The truly sad thing is that you are correct in that most people won't buy Michael's argument but that Michael is correct when he tries to communicate how much work goes into disk drive qualification and how painful the problems can be if you try and put in joe-random-disk drive, even the same model from the same vendor, and get unlucky.
Heck, *I* didn't buy the argument until I spent a few years at another company where I exposed to some of what happens in drive qualification and saw what could go wrong in the lab and in the field.
To be safe, you really need the same vendor, same drive, and exact same firmware and that's typically very hard to get unless you buy from the system vendor instead of the drive vendor. Even then, that's not a guarantee that you won't get bit, your odds are just better.
Ray
-----Original Message----- From: Jim Davis [mailto:jdavis@CS.Arizona.EDU] Sent: Thursday, March 11, 1999 10:16 AM To: toasters@mathworks.com Subject: Re: FW: Shelves, disks, et al
On Thu, 11 Mar 1999, Alvarado, Michael wrote:
- Extensive screening and thorough integration is the difference.

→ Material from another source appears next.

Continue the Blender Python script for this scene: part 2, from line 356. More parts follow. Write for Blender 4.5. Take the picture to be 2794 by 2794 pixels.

- Special driver software.
- Must meet exacting specifications.
I think you're going to have a tough time convincing everyone that slapping a Netapp label on the front of a Seagate drive somehow makes it worth the Netapp markup, burnin or no.
In fact when we bought our first filer we transferred a bunch of existing 4gb Seagates bought from Another Vendor to it, *with* the blessing of tech support. Is it the right model? they said. Is it one of the following firmware revisions? they said. Then go for it, they said. And the drives worked just fine. *Technical* restrictions for support, like model numbers and firmware revisions, sound perfectly reasonable to me.
Our then salesguy even put them on our support contract. Our current salesguy won't, but I have a hard time believing that reflects anything other than profit maximization.
And that's not something I begrude Netapp per se. They have a great product that I've generally been delighted with, and I wish them all the financial success the free market can drop in their laps. But let's be realistic about what's driving buy-only-our-drives support mandates.